K Speu Man in Land Dispute With Senator Questioned by Court

A Kompong Speu province resident charged with encroaching on land claimed by CPP Senator Ly Yong Phat’s Phnom Penh Sugar Company was questioned at provincial court yesterday in relation to his own suit against the man who allegedly sold his land off.

Chhuon Chuon, a resident of Thbong district’s Omlaing commune, was charged with encroachment by the provincial court in October. Yesterday, Mr Chuon said he had sued a district land management administrator, Chan Dara, in June for allegedly forging documents to illegally sell his land to the sugar firm.

He said yesterday’s hearing offered him a chance to present the court with documents proving his legal ownership of the 43- by 500-meter plot since 2005.

“I handed over all sufficient documents to prove my legal ownership,” he said.

The contested land was situated in Oral district’s Trapaing Chor commune until authorities decided to redraw the large district’s borders to make it smaller and more manageable.

“Although my plot of land and house have been administered into Thbong district’s jurisdiction, the land document originally signed by Trapaing Chor commune has never been transferred,” Mr Chuon said.

Provincial court prosecutor Khut Sopheang confirmed the hearing but declined to elaborate.

“It was just a preliminary questioning made with the plaintiff,” he said.

Contact information for Mr Dara could not be obtained.

A Nov 13 letter to the provincial court from former Trapaing Chor commune chief Chea You, however, claims that the documents Mr Chuon and six other landowners are relying on to defend their ownership were stamped without his knowledge or approval.

“Our commune stamps and name stamps were used by the commune clerk without our knowledge,” said the letter, a copy of which was obtained yesterday.

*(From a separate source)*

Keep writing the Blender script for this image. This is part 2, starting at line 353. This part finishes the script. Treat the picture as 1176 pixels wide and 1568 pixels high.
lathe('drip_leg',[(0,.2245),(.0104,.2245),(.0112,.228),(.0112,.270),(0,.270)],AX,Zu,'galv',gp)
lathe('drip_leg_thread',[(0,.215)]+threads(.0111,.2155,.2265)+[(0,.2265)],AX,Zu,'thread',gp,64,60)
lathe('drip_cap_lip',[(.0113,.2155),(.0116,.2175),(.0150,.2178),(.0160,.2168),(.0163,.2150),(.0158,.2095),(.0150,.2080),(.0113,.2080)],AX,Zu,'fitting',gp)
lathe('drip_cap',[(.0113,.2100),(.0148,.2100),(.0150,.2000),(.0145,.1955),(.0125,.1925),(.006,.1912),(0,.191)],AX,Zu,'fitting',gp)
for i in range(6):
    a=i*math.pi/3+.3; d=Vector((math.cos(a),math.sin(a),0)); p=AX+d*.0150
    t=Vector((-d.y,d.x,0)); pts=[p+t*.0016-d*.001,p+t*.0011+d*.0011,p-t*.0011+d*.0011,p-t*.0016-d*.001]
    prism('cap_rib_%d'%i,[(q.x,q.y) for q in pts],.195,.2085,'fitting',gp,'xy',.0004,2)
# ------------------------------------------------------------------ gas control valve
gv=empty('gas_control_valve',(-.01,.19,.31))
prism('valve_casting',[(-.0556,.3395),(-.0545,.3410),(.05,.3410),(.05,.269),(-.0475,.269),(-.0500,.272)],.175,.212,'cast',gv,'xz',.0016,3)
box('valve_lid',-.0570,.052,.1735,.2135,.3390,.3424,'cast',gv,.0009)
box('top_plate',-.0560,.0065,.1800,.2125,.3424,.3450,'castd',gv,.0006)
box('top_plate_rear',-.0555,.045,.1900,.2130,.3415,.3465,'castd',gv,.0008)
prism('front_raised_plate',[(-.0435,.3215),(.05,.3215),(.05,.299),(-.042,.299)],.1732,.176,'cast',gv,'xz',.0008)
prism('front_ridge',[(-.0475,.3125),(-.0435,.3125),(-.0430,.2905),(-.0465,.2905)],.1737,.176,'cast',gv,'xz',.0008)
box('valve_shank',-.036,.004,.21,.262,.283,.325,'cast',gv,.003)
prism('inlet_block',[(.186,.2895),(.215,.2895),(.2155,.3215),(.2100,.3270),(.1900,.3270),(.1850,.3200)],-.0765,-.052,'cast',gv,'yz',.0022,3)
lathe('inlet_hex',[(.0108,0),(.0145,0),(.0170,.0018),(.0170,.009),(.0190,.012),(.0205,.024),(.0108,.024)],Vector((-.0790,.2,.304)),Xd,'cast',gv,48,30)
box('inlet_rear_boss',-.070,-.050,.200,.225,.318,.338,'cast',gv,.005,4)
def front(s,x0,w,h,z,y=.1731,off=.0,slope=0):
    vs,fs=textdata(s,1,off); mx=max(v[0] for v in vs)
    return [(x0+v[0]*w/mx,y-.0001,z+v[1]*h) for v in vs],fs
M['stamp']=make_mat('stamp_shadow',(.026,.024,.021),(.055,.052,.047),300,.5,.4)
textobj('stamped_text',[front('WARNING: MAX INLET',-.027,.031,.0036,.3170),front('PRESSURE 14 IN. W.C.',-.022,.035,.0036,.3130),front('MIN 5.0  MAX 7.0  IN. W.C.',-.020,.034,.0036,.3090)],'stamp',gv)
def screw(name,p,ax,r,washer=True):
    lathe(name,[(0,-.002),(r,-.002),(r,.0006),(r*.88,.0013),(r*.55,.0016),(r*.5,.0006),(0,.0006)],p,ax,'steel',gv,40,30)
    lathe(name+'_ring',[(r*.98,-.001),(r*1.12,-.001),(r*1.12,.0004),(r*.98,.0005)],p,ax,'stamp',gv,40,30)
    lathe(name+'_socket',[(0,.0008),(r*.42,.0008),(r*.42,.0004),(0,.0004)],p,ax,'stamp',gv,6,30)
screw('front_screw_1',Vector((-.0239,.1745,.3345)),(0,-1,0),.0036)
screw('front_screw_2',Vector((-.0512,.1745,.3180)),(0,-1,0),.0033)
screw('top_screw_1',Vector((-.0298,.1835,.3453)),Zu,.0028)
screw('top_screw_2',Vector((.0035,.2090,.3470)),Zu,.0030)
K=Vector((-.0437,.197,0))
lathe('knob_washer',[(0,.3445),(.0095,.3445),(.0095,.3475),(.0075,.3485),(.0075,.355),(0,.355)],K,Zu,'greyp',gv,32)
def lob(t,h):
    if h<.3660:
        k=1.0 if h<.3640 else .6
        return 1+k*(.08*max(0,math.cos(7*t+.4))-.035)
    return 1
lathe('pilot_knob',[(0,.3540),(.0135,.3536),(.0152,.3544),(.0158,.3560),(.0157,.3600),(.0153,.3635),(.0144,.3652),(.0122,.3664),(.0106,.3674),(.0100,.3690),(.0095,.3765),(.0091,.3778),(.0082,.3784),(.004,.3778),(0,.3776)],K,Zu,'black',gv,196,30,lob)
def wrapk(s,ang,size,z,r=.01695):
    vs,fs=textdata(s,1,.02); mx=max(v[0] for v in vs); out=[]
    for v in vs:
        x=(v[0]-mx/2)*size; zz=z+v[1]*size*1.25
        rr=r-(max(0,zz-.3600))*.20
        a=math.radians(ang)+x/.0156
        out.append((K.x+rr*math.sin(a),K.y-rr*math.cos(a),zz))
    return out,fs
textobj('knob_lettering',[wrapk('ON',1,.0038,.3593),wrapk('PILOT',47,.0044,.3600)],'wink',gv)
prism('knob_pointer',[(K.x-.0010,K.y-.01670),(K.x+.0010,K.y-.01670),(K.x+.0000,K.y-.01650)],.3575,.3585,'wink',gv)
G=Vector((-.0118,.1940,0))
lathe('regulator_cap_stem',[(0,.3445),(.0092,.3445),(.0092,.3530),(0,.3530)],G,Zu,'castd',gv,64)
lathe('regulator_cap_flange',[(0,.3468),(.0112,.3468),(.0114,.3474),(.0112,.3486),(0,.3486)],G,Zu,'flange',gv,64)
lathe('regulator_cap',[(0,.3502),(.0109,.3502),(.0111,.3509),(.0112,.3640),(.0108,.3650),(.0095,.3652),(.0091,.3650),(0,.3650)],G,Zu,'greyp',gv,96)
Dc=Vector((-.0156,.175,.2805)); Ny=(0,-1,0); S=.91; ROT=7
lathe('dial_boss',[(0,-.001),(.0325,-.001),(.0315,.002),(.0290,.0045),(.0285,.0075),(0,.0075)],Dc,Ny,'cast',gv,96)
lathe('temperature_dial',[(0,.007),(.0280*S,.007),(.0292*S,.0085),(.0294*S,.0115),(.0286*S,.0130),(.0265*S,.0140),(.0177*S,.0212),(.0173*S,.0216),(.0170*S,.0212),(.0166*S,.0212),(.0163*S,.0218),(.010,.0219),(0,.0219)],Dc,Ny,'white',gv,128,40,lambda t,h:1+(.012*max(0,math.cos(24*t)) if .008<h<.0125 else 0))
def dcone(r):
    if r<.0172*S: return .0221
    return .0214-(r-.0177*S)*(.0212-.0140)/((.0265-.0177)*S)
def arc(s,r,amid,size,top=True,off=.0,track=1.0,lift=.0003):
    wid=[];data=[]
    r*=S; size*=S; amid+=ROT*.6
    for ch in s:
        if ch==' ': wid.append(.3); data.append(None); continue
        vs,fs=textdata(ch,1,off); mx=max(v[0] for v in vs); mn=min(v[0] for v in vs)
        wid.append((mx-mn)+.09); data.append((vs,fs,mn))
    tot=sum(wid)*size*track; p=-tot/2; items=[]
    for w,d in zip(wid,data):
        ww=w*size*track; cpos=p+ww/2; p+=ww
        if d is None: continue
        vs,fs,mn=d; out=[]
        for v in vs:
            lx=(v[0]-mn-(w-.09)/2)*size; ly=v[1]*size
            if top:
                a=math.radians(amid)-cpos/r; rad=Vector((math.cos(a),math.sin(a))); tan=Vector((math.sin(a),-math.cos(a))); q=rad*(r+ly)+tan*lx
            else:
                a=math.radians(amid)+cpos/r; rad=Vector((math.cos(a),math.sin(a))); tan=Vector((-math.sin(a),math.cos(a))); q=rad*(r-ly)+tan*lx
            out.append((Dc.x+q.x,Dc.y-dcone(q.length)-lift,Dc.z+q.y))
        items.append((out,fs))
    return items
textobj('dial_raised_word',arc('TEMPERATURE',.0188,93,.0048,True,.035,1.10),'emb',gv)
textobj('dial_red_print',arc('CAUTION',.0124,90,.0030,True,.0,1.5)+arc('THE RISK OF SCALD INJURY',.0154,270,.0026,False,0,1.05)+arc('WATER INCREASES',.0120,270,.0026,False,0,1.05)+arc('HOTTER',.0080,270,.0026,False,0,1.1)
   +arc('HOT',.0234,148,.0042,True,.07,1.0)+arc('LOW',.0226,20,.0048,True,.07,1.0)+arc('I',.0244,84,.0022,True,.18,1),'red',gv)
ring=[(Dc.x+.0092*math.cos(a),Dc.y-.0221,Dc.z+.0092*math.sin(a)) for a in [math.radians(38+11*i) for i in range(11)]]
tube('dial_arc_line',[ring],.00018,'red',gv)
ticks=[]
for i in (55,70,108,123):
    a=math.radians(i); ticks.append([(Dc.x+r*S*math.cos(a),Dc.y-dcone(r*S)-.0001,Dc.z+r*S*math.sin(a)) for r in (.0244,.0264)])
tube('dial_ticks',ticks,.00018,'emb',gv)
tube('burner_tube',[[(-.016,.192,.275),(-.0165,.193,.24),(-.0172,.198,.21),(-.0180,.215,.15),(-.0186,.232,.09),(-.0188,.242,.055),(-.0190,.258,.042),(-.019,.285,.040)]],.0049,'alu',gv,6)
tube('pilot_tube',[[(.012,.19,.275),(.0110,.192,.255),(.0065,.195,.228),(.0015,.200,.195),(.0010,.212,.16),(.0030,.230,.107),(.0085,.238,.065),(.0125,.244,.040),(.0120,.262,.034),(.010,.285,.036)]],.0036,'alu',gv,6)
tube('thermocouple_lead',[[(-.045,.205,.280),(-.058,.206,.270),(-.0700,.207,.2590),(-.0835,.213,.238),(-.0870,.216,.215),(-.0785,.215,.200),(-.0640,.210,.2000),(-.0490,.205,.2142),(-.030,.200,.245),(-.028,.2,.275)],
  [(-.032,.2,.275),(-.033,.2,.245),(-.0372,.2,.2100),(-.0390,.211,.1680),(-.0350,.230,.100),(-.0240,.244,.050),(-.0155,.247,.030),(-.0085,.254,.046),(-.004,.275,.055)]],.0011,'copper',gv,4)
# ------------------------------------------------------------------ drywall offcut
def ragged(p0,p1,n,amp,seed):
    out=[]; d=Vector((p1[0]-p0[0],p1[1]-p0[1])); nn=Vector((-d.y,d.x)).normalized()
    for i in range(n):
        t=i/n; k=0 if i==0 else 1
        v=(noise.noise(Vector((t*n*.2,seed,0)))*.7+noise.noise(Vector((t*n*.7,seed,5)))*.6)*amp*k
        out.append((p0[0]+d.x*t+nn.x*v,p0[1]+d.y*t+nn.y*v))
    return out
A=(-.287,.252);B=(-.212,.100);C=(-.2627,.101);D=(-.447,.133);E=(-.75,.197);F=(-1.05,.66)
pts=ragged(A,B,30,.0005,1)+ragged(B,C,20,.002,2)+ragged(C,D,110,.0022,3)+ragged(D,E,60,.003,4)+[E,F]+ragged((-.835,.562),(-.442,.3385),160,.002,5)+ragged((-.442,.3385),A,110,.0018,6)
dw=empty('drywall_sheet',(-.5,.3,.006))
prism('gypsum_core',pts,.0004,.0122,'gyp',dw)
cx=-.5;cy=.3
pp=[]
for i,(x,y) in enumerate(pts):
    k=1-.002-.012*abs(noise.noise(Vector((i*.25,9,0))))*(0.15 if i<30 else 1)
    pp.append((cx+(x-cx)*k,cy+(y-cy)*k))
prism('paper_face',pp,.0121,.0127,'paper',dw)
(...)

Mr You declined to discuss the letter yesterday, and the commune clerk in question, Choem Phan, could not be reached.

A Nov 15 report from rights group Adhoc claimed that Mr Chuon and another man, Mao Yoeurn, were only charged by the court after rejecting repeated requests from Phnom Penh Sugar to give up their land in exchange for $500. The group says 19 villagers have been sued by the firm since March for various alleged offenses, including arson, vandalism and encroachment.

Phnom Penh Sugar representative Chheang Kim Sun yesterday insisted the firm was only buying land being legally sold.

“Whenever the landowner is ruled on by law, the land is theirs legally,” she said.